Supplied data:

....

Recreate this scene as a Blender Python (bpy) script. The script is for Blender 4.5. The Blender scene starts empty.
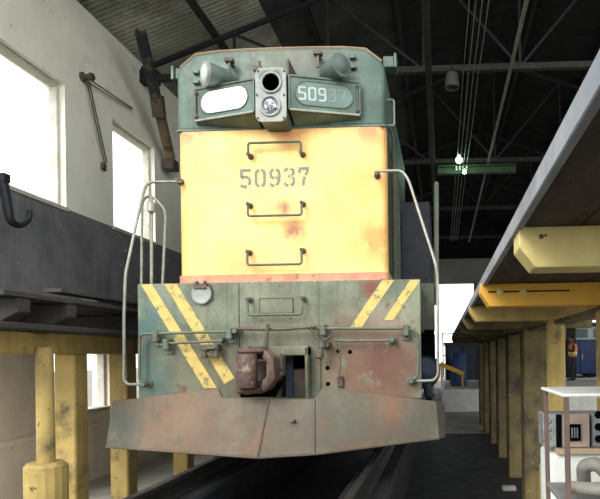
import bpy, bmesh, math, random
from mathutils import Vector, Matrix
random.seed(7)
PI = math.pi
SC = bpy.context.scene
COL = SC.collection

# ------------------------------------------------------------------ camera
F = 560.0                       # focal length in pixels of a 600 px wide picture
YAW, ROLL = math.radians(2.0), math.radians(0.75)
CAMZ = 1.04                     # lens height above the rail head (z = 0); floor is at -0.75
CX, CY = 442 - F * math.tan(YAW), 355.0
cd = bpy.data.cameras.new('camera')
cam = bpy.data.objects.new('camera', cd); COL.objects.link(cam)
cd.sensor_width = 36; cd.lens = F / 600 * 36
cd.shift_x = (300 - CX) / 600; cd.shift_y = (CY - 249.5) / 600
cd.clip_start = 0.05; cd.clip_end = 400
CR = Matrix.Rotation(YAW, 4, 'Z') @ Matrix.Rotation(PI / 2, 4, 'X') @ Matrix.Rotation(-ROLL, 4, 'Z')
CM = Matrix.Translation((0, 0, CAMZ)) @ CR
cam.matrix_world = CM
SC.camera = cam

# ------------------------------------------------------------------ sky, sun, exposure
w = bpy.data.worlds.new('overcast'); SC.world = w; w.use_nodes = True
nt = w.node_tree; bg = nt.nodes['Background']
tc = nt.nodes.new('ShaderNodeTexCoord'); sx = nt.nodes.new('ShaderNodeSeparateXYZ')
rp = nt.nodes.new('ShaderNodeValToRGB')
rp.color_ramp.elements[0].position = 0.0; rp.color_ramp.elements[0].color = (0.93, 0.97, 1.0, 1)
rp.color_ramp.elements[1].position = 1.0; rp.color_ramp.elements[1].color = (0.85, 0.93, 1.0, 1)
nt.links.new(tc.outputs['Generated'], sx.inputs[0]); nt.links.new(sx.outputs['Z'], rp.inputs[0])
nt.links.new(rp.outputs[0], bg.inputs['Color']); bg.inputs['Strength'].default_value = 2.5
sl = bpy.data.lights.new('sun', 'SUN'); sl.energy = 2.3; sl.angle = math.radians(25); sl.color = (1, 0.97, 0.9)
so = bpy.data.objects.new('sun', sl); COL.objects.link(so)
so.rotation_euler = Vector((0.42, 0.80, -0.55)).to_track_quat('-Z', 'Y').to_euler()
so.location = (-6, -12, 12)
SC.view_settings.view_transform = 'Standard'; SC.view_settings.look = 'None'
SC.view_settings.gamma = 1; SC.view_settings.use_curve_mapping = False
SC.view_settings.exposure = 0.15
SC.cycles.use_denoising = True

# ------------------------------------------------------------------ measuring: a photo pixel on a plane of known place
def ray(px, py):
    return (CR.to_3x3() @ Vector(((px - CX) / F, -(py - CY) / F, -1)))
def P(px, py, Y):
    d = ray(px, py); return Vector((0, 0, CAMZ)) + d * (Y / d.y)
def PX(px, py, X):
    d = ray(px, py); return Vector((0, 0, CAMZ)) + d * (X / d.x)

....

Work to be completed:
Isolate the lines above that contain the word "scene" and copy them.

Written response:
Recreate this scene as a Blender Python (bpy) script. The script is for Blender 4.5. The Blender scene starts empty.
SC = bpy.context.scene